DESCRIPTION OF THE TASK: Restate word for word the lines of the data below, from the first through the one that has "EYE), (0, 0, 0, 1)))".

_ _ _ _ _ _ _

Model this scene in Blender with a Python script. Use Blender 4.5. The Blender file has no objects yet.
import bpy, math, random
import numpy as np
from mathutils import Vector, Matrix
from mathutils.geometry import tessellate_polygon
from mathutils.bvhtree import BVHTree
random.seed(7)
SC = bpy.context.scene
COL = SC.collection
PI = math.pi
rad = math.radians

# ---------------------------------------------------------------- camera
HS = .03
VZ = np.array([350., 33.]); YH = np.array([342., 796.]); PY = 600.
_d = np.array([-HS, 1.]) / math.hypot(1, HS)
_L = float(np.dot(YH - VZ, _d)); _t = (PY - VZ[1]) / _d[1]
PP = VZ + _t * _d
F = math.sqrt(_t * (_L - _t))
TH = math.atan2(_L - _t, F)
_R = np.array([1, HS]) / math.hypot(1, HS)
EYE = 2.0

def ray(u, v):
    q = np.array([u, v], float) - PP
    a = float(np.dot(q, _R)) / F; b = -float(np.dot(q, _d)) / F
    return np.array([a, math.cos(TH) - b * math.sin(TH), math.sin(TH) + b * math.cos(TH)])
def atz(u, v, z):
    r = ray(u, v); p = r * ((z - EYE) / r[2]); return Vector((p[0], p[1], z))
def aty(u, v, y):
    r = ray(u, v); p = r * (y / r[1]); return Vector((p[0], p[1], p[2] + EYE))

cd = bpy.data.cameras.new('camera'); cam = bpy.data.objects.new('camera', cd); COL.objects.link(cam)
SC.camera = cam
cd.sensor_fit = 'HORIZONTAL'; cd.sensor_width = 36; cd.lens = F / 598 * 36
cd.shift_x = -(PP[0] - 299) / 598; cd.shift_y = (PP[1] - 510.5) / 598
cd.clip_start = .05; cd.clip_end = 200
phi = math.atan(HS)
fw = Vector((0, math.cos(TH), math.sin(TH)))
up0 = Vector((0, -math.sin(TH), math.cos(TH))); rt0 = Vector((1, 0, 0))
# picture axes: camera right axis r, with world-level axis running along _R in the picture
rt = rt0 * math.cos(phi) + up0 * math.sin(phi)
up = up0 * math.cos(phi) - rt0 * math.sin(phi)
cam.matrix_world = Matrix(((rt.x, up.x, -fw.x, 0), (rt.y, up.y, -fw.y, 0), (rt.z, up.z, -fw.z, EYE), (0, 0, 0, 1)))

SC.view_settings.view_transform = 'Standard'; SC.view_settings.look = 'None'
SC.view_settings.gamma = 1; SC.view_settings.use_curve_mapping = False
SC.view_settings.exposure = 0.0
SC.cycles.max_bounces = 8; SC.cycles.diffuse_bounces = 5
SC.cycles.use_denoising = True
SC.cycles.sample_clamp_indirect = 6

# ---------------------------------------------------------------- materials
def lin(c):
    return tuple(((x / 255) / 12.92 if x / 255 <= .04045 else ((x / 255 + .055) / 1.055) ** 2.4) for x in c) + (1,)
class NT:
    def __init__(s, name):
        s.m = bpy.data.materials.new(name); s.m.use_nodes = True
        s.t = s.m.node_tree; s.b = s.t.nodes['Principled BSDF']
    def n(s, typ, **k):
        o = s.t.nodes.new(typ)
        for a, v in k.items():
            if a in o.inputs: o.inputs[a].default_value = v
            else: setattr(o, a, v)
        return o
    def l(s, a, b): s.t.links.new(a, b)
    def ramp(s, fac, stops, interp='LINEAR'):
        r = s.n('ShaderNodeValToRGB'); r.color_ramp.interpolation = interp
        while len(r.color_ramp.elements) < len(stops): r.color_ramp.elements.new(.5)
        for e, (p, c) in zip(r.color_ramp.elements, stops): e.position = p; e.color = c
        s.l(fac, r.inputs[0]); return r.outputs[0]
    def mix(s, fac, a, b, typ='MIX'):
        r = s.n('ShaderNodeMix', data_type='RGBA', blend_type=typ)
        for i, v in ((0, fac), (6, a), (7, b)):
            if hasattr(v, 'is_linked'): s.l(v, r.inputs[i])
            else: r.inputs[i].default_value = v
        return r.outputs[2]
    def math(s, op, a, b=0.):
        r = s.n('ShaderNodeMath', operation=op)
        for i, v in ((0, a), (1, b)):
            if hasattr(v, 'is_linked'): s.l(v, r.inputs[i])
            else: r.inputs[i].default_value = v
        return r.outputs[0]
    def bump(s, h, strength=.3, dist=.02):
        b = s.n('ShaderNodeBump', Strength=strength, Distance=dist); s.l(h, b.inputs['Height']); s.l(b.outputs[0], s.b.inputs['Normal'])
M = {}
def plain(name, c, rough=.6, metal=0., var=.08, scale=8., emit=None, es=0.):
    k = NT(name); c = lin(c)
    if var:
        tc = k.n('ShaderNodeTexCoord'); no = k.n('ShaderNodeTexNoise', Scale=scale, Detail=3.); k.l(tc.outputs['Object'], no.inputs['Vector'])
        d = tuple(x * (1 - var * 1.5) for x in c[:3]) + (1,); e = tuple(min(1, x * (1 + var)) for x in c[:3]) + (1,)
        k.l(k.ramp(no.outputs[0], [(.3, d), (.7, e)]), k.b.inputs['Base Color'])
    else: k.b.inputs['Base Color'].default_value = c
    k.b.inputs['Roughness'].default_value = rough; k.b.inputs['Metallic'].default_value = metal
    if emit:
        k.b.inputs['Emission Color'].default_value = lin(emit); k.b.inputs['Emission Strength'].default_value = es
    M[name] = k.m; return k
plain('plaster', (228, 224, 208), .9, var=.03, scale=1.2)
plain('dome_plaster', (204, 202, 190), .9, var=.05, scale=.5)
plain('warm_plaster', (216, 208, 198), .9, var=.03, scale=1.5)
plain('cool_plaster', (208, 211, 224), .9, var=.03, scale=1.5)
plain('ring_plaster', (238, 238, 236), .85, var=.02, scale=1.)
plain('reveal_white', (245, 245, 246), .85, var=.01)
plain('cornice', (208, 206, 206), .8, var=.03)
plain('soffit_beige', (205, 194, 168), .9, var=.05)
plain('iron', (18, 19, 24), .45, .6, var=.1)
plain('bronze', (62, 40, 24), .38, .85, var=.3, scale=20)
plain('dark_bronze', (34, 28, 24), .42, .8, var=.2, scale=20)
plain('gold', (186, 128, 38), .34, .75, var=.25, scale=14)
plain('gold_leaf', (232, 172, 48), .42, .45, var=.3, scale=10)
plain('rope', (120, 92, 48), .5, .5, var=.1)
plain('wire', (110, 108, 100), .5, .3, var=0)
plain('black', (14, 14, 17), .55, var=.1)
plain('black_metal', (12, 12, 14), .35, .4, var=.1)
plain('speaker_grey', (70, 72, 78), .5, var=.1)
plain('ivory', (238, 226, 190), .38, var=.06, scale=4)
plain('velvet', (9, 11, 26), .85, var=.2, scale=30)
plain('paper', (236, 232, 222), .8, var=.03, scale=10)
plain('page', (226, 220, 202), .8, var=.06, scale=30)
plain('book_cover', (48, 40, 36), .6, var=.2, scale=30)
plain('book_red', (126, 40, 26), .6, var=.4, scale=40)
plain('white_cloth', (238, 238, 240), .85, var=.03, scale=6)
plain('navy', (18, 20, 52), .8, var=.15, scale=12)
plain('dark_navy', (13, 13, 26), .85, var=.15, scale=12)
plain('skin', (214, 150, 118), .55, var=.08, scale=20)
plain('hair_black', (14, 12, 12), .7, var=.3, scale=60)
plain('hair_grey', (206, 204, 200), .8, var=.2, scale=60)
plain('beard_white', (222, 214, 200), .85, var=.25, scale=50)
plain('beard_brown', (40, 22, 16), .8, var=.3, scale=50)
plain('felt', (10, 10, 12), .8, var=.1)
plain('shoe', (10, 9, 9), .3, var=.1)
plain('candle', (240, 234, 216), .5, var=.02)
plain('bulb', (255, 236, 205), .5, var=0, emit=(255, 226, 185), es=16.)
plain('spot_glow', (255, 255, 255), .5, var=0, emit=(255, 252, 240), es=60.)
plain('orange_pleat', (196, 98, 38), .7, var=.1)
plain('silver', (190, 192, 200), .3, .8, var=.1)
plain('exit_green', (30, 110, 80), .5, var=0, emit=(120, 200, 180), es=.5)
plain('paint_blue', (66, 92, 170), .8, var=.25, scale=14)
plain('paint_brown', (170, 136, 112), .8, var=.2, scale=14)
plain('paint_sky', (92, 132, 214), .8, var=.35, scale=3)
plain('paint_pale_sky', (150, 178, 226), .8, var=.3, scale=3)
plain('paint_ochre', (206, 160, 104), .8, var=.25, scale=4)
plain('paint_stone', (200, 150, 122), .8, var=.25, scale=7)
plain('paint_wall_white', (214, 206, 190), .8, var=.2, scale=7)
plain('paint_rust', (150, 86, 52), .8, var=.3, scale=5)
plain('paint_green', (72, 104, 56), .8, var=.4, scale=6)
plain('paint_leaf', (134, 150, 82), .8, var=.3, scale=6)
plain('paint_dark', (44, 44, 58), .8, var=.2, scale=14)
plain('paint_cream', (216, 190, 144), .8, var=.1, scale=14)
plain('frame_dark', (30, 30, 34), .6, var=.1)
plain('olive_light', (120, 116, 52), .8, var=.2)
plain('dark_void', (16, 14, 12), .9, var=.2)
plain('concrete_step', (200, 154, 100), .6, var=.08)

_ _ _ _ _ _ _

EXERCISE RESULT:
Model this scene in Blender with a Python script. Use Blender 4.5. The Blender file has no objects yet.
import bpy, math, random
import numpy as np
from mathutils import Vector, Matrix
from mathutils.geometry import tessellate_polygon
from mathutils.bvhtree import BVHTree
random.seed(7)
SC = bpy.context.scene
COL = SC.collection
PI = math.pi
rad = math.radians

# ---------------------------------------------------------------- camera
HS = .03
VZ = np.array([350., 33.]); YH = np.array([342., 796.]); PY = 600.
_d = np.array([-HS, 1.]) / math.hypot(1, HS)
_L = float(np.dot(YH - VZ, _d)); _t = (PY - VZ[1]) / _d[1]
PP = VZ + _t * _d
F = math.sqrt(_t * (_L - _t))
TH = math.atan2(_L - _t, F)
_R = np.array([1, HS]) / math.hypot(1, HS)
EYE = 2.0

def ray(u, v):
    q = np.array([u, v], float) - PP
    a = float(np.dot(q, _R)) / F; b = -float(np.dot(q, _d)) / F
    return np.array([a, math.cos(TH) - b * math.sin(TH), math.sin(TH) + b * math.cos(TH)])
def atz(u, v, z):
    r = ray(u, v); p = r * ((z - EYE) / r[2]); return Vector((p[0], p[1], z))
def aty(u, v, y):
    r = ray(u, v); p = r * (y / r[1]); return Vector((p[0], p[1], p[2] + EYE))

cd = bpy.data.cameras.new('camera'); cam = bpy.data.objects.new('camera', cd); COL.objects.link(cam)
SC.camera = cam
cd.sensor_fit = 'HORIZONTAL'; cd.sensor_width = 36; cd.lens = F / 598 * 36
cd.shift_x = -(PP[0] - 299) / 598; cd.shift_y = (PP[1] - 510.5) / 598
cd.clip_start = .05; cd.clip_end = 200
phi = math.atan(HS)
fw = Vector((0, math.cos(TH), math.sin(TH)))
up0 = Vector((0, -math.sin(TH), math.cos(TH))); rt0 = Vector((1, 0, 0))
# picture axes: camera right axis r, with world-level axis running along _R in the picture
rt = rt0 * math.cos(phi) + up0 * math.sin(phi)
up = up0 * math.cos(phi) - rt0 * math.sin(phi)
cam.matrix_world = Matrix(((rt.x, up.x, -fw.x, 0), (rt.y, up.y, -fw.y, 0), (rt.z, up.z, -fw.z, EYE), (0, 0, 0, 1)))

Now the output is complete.